Могу понять возбуждение, испытанное им при соприкосновении с документальным материалом. Оперируя кирпичами как бы самой реальности, можно создать свою художественную реальность, не менее духовную, чем в кино игровом. Хотя этика кино документального в принципе иная, чем у кино игрового. Скажем, снимая «Первого учителя», я не боялся жестокости рассказа, но и не мог переступить рамки, допустимые в игровом кино. Скажем, я не мог позволить себе убить в кадре лошадь, для меня это было неэтично, недрстойно искусства.

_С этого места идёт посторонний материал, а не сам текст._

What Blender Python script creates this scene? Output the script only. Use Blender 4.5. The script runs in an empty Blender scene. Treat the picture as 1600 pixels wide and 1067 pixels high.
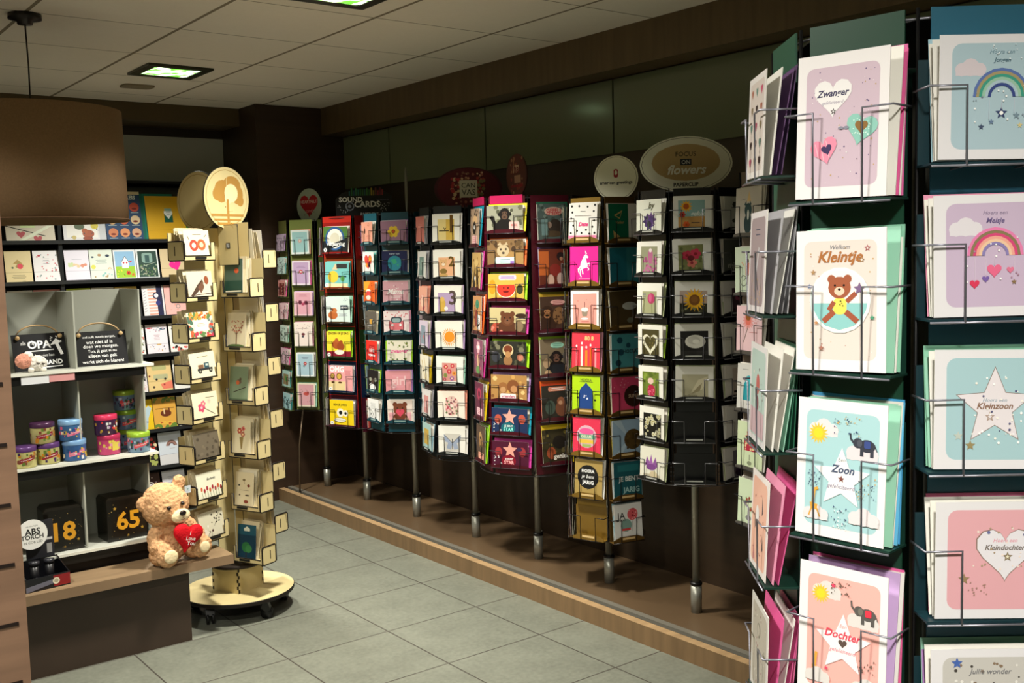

Той же силы эффекта в игровом кино надо добиваться иными средствами, обманом, иллюзией. В кино документальном это оправдано, зритель знает: так было, такова реальность, мы не можем с ней ничего поделать. Это не вызывает у него того неприятия, отторжения, какое аналогичные кадры вызвали бы в игровом фильме.
Ромму уже не хватало красок в палитре игрового кино. Ему нужно было говорить о реальности, оперируя документом, с позиций документа. Хотя, конечно же, при этом он оставался художником, философом, а не фиксатором событий реальности. Конечно же, он и здесь творил художественную реальность кинопроизведения, но пользовался при этом кинодокументом. Мне кажется, это был очень логичный путь поиска ответов на мучившие его вопросы. Он не боялся их ставить. По-моему, он был очень смелым человеком. Человеком исключительных душевных качеств. Его картины научили меня меньше, чем он сам, его лекции, разговоры, его отношение к людям, его взгляд на мир, сама его жизнь. Наверное, главное, чему он нас научил, — ощущать себя гражданами. Подданными Земли.
«НАЦИОНАЛЬ»
Впрочем, я, кажется, отвлекся от главной своей темы — от «низких истин». Самое время к ним вернуться.
Со временем число культурных точек, где я пил с друзьями, заметно расширилось. И Дом кино, и Дом литераторов стали уже обжитыми местами. По-прежнему желанным местом оставалась шашлычная у Никитских — уж там-то наверняка не встретишь родителей. А с тех пор как я перестал бояться встречи с ними, центр наших вечерних сидений переместился в кафе «Националь».
Было это уже в мои вгиковские времена. О «Национале» тех лет написано, я думаю, немало. Сидели там люди, настроенные достаточно диссидентски, сидели стукачи. Все приблизительно знали, кто есть кто. Знали, что те, кто ездят на иномарках и, не боясь, общаются с иностранцами, связаны с органами.